AUBURN, Calif. — It’s now fire season in Northern California and Cal Fire is fully preparing. There have already been a few small fires this month and Cal Fire is staying busy.

"Locally, each unit will declare fire season — do a declaration. The Nevada-Yuba-Placer (NEU) Unit here just in the foothills and up towards the Sierra Nevada Mountains, up towards Lake Tahoe… we're going to declare officially next Monday (June 26). We'll also move to our burning suspension as well,” said Jim Hudson, deputy chief of operations for the NEU Unit.

They’re staffing up as more fires are expected to develop based on current conditions and fuels. New firefighters are being brought in and trained to respond.

"This Monday (June 19), we started moving toward what we call peak staffing, which is our full staffing for the year with all of our aircraft available within the unit. Crews, dozers and we end up hiring our firefighters back,” said Hudson.

Earlier this week, several Cal Fire units announced the suspension of burn permits in Northern California counties, effective June 26. It bans all residential outdoor burning of landscape debris like branches and leaves.

"Obviously with the winter storms this year, we had a lot of snow and that brings a lot of debris onto the landscape and into our foothill and mountain communities.

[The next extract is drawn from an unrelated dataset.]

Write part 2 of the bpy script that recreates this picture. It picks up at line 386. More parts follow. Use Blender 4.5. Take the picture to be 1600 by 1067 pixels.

Luckily with the conditions that we had with the wet weather, it allowed us to keep burning up until Monday, June 26,” said Hudson.

The department might also issue restricted temporary burning permits if there is an essential reason.

As we get into the 2023 fire season, Cal Fire wants you to be prepared, follow the guidelines and regulations, and be educated on the ‘Ready, Set, Go!’ program to ensure you have the items you need if you have to evacuate.

Burn permits are suspending in the following counties on June 26: Alpine, Amador, Colusa, El Dorado, Napa, Nevada, Placer, Sacramento, San Joaquin, Sierra, Solano, Sutter, Yolo and Yuba counties.

Burn permits were also suspended in Calaveras, Tuolumne, Eastern San Joaquin and Eastern Stanislaus counties on June 19.